C'est une des premières études de Sartre mais elle est citée par Merleau-Ponty dans sa Phénoménologie de la perception. On y sent l'influence de Heidegger et de Husserl.

Les psychologues ont tort de considérer l'émotion comme si elle "existait" par elle-même, une chose extérieure au monde qui s'ajouterait comme une pathologie et serait à traiter par soi-même. L'émotion n'est à comprendre qu'en rapport à sa signification, c'est-à-dire son rôle dans l'engagement de l'être dans le monde. En l'occurrence, c'est la lutte contre l'échec qui fait naître l'émotion, quand l'individu sent des contraintes extérieures qui réduisent son intention, son engagement, son action dans le monde.

Pour justifier l'impossibilité d'atteindre la chose, pour le confort d'abandonner l'effort de conserver la confiance d'autrui, pour marquer le refus de l'adaptation intellectuelle imposée par l'environnement, l'individu crée une émotion où ses désirs deviennent des réalités : ce n'est pas que je ne peux atteindre ce raisin pour le manger, c'est que je suis en colère qu'il ne soit pas mûr ; ce n'est pas que la relation affective est une conquête de tous les jours, c'est que je suis joyeux de déjà posséder le corps de l'autre ; ce n'est pas que l'avenir impose que je change ma mentalité, c'est que je suis triste que le monde coure à sa perte...

L'émotion est un monde, comme il existe le monde du rêve : un monde magique ou je ne déteste pas Pierre, mais où Pierre est haïssable. C'est fantastique, tout ce qui m'entoure prend les qualités que je distribue selon mon envie.
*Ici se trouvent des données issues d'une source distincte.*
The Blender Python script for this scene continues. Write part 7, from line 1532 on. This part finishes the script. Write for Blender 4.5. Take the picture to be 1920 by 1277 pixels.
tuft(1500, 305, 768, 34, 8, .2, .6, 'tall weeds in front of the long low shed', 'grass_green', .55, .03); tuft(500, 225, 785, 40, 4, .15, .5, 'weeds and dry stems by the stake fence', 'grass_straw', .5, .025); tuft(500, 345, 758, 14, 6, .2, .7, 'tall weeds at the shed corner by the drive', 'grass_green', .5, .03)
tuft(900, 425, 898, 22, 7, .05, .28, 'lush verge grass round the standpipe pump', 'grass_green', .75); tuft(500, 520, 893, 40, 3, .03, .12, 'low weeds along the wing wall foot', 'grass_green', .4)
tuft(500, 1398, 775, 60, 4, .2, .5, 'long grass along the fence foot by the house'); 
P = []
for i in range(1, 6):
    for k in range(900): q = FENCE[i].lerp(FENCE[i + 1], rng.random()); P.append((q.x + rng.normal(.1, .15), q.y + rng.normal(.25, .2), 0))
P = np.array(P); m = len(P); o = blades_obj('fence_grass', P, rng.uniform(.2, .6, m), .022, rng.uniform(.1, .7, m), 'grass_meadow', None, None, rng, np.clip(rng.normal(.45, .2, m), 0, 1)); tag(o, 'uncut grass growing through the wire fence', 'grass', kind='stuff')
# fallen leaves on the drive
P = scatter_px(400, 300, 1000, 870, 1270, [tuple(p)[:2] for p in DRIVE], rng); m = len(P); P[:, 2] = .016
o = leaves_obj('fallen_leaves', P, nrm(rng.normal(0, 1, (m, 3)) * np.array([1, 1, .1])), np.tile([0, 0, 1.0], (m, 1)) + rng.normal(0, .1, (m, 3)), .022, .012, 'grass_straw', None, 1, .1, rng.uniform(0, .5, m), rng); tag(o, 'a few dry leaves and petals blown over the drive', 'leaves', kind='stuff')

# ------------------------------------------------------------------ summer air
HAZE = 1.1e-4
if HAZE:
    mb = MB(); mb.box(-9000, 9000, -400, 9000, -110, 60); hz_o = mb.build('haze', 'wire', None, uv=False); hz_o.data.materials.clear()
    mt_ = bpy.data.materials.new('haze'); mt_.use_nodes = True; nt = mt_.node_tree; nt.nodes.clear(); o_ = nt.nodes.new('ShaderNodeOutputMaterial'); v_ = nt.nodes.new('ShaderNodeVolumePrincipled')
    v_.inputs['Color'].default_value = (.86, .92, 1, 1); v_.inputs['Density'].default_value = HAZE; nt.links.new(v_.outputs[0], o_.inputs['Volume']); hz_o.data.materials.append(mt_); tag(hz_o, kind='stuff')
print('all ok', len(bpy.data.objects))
Le monde de l'émotion enferme et isole du monde objectif, il est la perte de la liberté, il est une fascination où se complaît la conscience. Soit.

Mais alors comment vivre sans émotions et qu'aurais-je à faire dans un monde où mon intention ne s'attache à rien, ou plutôt considère tout uniformément : est-ce que ce ne "serait" pas un monde d'une extraordinaire grisaille ?... Ce n'est pas ce qu'on demande : contre l'émotion, il y a l'action. Agir pour se détromper, agir pour comprendre, agir pour connaître. En un mot, prendre l'émotion comme prétexte pour vivre, pour s'engager, pour être libre, pour exister.